The House and Senate last week completed work on a compromise version of the bill that funds the Office of Management and Budget. This version would limit controversial competitive sourcing rules.
The compromise is a better deal for federal employees than earlier proposals, according to federal employee unions, which had fought the competitive sourcing initiative.
The bill, which passed out of conference Nov. 12, allows federal employees to develop a "most efficient organization" when more than 10 jobs are open to private-sector competition, which union officials say puts employees in a stronger position.
It also grants employees the right to appeal contracting decisions to the General Accounting Office, requires agency officials to show that they will save at least 10 percent or $10 million by outsourcing work, and does not require agencies to recompete jobs every five years, as was first proposed.

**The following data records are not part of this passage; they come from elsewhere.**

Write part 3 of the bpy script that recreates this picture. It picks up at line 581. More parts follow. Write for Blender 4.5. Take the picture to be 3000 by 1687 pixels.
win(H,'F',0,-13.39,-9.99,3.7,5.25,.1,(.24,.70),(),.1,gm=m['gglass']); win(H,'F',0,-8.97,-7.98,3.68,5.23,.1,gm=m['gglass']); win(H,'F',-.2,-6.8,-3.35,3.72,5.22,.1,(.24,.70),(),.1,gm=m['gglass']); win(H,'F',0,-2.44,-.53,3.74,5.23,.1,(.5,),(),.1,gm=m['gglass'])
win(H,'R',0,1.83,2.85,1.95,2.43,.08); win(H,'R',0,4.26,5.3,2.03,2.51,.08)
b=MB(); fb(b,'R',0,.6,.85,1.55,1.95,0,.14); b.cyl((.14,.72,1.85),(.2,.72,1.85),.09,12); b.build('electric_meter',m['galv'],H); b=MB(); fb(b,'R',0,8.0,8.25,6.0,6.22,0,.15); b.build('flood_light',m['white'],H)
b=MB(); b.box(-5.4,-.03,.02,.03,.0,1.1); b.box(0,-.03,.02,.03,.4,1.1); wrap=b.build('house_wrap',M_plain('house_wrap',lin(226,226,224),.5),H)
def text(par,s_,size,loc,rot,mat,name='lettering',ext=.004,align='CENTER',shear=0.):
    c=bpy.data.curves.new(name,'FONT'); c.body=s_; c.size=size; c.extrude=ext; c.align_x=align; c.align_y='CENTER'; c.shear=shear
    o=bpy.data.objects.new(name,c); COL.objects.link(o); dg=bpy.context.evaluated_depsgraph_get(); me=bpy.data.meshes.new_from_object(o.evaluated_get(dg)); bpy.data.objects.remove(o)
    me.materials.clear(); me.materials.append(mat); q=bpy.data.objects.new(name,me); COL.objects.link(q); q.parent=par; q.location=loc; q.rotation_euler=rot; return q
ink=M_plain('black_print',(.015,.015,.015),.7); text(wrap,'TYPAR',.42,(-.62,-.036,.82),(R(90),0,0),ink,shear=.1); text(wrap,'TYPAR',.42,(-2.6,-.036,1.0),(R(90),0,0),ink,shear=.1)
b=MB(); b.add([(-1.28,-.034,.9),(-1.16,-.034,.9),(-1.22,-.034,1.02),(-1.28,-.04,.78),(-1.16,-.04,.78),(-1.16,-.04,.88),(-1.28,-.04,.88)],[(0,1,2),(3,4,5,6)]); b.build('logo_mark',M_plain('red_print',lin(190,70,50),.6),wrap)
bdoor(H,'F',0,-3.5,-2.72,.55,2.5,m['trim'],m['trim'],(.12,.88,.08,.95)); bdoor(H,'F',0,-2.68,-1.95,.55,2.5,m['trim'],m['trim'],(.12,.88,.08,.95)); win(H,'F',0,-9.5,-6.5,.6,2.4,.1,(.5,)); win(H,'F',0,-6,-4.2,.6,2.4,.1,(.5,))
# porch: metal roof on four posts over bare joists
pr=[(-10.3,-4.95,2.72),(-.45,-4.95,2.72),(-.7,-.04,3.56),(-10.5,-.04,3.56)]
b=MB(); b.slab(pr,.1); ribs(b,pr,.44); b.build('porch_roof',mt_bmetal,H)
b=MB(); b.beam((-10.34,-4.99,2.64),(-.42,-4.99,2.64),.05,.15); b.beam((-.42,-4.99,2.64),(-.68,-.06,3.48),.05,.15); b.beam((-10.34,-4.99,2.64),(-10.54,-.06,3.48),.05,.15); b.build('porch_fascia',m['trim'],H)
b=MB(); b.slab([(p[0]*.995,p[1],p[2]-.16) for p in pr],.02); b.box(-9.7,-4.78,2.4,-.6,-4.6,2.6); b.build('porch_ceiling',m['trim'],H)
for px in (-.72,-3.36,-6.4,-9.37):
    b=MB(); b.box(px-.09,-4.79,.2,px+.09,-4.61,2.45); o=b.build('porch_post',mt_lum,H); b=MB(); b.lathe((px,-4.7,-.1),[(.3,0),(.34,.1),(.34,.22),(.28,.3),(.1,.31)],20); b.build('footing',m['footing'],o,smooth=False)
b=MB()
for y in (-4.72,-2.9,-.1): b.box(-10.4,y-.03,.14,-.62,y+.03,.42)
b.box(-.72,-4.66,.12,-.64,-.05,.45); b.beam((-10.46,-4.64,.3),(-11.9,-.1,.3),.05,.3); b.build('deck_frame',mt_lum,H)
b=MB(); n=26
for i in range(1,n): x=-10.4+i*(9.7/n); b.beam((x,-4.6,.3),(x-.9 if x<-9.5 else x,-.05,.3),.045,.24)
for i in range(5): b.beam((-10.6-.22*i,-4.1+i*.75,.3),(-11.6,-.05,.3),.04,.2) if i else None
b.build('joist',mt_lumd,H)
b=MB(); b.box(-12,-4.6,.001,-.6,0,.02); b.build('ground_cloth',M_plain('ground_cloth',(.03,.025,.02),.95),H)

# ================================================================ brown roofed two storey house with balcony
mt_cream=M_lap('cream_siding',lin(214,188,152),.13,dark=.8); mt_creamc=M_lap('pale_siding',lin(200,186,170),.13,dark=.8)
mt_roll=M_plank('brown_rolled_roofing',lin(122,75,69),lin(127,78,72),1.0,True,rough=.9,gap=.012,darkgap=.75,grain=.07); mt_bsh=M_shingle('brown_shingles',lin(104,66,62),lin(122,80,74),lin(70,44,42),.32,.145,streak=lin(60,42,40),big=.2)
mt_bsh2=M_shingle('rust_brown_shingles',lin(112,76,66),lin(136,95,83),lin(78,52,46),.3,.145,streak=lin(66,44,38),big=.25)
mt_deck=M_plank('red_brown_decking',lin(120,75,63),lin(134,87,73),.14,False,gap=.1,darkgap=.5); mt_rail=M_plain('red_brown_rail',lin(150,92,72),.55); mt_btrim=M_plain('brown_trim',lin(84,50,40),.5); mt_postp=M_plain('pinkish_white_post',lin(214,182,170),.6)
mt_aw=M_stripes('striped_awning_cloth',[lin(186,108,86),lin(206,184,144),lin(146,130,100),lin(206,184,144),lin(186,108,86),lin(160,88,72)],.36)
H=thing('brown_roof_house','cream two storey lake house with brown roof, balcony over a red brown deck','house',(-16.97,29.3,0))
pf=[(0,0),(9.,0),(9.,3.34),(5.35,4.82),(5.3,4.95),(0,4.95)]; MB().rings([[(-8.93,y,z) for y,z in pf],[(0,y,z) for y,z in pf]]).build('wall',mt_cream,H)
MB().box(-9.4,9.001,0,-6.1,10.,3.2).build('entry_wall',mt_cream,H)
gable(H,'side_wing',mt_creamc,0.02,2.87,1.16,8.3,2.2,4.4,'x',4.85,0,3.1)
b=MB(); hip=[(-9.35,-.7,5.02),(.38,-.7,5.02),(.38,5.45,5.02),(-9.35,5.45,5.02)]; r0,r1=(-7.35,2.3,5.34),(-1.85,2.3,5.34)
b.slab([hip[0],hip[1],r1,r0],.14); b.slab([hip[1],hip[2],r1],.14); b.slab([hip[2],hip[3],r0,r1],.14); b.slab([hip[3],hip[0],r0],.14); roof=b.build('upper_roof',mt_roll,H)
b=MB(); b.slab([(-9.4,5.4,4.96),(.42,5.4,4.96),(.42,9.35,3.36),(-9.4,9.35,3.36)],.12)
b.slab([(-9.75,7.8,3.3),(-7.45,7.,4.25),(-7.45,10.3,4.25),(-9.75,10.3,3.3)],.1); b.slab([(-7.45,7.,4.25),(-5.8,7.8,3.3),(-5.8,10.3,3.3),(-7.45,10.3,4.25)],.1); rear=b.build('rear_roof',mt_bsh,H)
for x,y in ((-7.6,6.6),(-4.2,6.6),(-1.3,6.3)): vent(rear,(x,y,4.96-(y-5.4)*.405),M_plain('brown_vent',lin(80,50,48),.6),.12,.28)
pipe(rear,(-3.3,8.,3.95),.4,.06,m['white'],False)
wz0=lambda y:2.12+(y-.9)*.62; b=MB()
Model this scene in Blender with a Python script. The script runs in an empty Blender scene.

Competitive sourcing is governed by OMB Circular A-76, which the agency revised in May. Federal unions decried the Bush administration's renewed emphasis on competitive sourcing as an effort to privatize the government at the cost of federal jobs, but supporters lauded it as a means to get a better value for taxpayers. Officials had emphasized throughout the debate that federal employees often win competitions by finding ways to reduce costs, keeping their jobs while creating better value.
Opponents rejected that argument. OMB "had developed a system that was manifestly biased toward private contractors," said John Gage, president of the American Federation of Government Employees, in a statement issued Nov. 13.
Colleen Kelley, president of the National Treasury Employees Union, called the compromise bill "a much-needed start in leveling the playing field" between employees and contractors.